The view out over Bay
Impressive wood carvings in the village church
An impressive mixture of traditional Marquesian designs and religous symbolism carved into impressive hunks of solid wood
Probably once a grinding stone, now used as a batism pool
By now it was almost lunch. ‘Lets see what they have in the shops’ the humans figured they could get a bag of crisps to keep them going. But guess what? A whole display case of pastries to choose from. They picked two the biggest ones, with their bad French they thought were potatoe, but turned out to be apple. Oh well, they were lovely and topped up the fuel tanks. Pleasantly refreshed they walked a little further into town and stumbled on a massive archeological site. Several restored religious and sacrificial platforms, structures and lots of tiki. Even a gift shop selling carvings and jewelry. A pretty nice selection and the prices were not that bad. But we have no room on Spirit of Argo for wood and bone carvings.
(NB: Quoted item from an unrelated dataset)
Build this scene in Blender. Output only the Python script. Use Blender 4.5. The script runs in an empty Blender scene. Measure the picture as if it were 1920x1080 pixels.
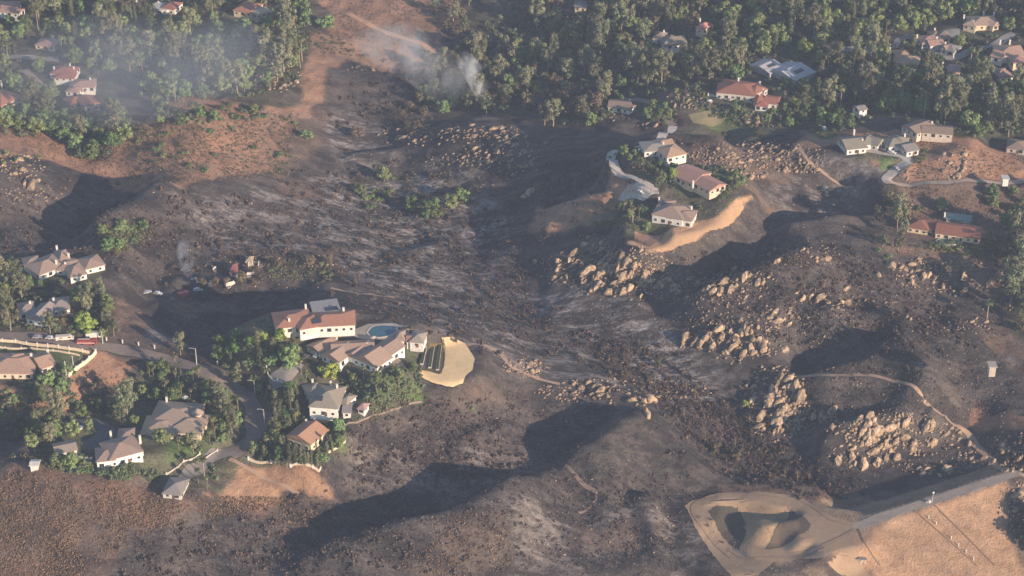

Off to a more traditional Marqusian sacred sight
Careful rubbing the tiki’s belly!
A new fowl with his mother by the river side
OK, it is now high noon, the hottest part of the day, and the humans have a couple of hours still to hike their way home. The first half of that is going to be up hill. What did they do? Well they popped back to the football (soccer) field and picked a few breadfruit from the trees there. And then proceeded to try and hitch hike back. Hooumi is a pretty tiny place, so what do you think their chances were. The lucky devils got a lift. A lovely older gentleman that dropped them right back to their kayaks. Lucky bast*%$s!
SO WHAT NEXT?
The humans have visited Hakahaa Bay already, so no need to move over there. There is supposed to be a waterfall hike from the other bay, Anse Hakapaa, but we heard you need A LOT of bug spray and the bay is open to the swell. The other option is we sail up the east coast to the first of the northerly anchorages Anaho Bay. We heard the sail up there is not pleasant from other cruisers, so we will have to check the weather forecast. But the anchorage is supposed to be worth it. It is well protected from the swell, clear water for snorkeling and have the best beach in all of French Polynesia.
We will keep you informed and add pictures when we can get internet again. Isn’t it cool I can send you this now through a radio.
FOR OTHER CRUISERS
In Hooumi Bay we dropped anchor in the middle of the bay at 8 53.634S 140 01.528W in sand at 8m. The bay is very protected from the swell and there is little or no surf on the beach. This makes it very easy to land your dingy in front of the palapa area. Avoid the west end of the beach, where the river comes out. Very shallow and lots of rocks washed down into this area waiting to eat your outboard prop.
In Hakahaa Bay the river is quite large and runs right through the village. They even have a village concrete dock to tie your dingy too. At low tide the river exit is too shallow to traverse so time your visit, or drag it over the shallows with the engine up.